Once upon a time an Arsenal manager ditched some older players from his squad. He then failed to replace them with expensive new signings but instead promoted youths to take their place. He ran with just the three centre backs for an entire season and gave a regular place to youngsters including a couple of teenagers who'd hardly played any first team football previously.
This may all seem very familiar but it is not a new concept at The Arsenal.
Even in its day it was an unusual and perhaps a cheapskate way to transform a side, but between the start of the 1969-70 season and the start of the 1970-71 Arsenal ditched a number of older established first teamers and introduced some home-grown youngsters to replace them. In the previous season Ian Ure, for whom we'd once paid a world record fee for a centre half, was sold off to Manchester United and replaced by the Welshman John 'Garth' Roberts whom we purchased from lowly Northampton. But the 1969-70 season also saw the departures of Terry Neill, at one time our youngest ever captain, sold to Hull after 275 games for Arsenal. Winger and ex-Tott Jimmy Robertson was sold on to Ipswich after just a couple of seasons at Highbury having been theoretically replaced by Peter Marinello. The enthusiastic but ineffective Bobby Gould was sold to Wolves and David Court, possibly one of our most over-rated players ever to make 200+ appearances, was sold to Luton.
The only additions to our regular squad, if you were to consider them to be additions, had been the four home-grown youngsters who made their league debuts in the 1969-70 season. Namely Eddie Kelly, Pat Rice, Charlie George and Ray Kennedy. These four were the youngest of the ten home-grown players in the side. Yes that's right, ten of the entire sixteen players used in 1970-71 came through our junior ranks. That equates to a massive 62% of the squad used. This then gave us a squad that included one ex-amateur player, namely Bob Wilson, and just five other players we'd actually purchased including the aforementioned John Roberts. The other imports being George Graham from Chelsea, Bob McNab from Huddersfield, Peter Marinello from Hibernian & Frank McLintock who'd arrived from Leicester in the 1964-5 season for a then massive £80,000.
Bertie Mee (as manager) and Don Howe (coach) thus pruned our squad but replaced the older established players not with sensational expensive buys but with home-grown youths. What a bizarre thing to do eh? Going with an essentially unchanged squad must have taken quite some nerve and trusting the youngsters to do the business even more so.

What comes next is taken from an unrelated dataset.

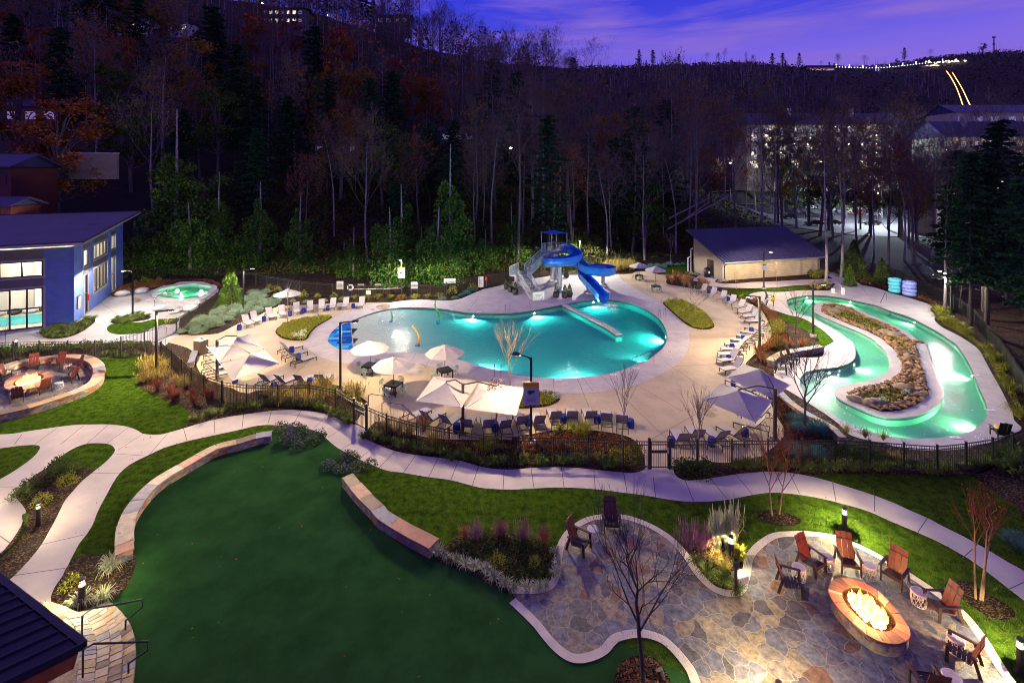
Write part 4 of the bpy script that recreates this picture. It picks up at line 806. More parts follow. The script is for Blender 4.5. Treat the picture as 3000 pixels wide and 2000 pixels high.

Given that only one substitute per game was permitted back then it's quite difficult to see retrospectively how only 16 players covered all the games for the entire 64 matches crammed into that particular season. More so given that they often played three games in a week with an unchanged team. So perhaps the real moral of this story is that modern day footballers are all a bunch of overpaid wimps requiring back-up such as seven substitutes. There is no possibility of our current batch of pampered prima donnas playing a full 90 minutes complete with injuries. And certainly no chance of any of them playing over 60 matches in a season as Wilson, Rice, McNab, Armstrong and McLintock did back then. This despite earning something in excess of a billion pounds a day. Whereas our first double winning team were real men who even played in the League Cup, a then relatively serious competition, as well as Europe, the FA Cup and the league. All on not-a-lot a week, a dubious diet plus antiquated fashioned fitness and training routines.
Or just maybe the real moral of this story is that, as our fabulous squad showed in 1970-71 and others since, you'll never win the league without a seriously decent keeper and a quality defence who worked collectively as a well organised unit.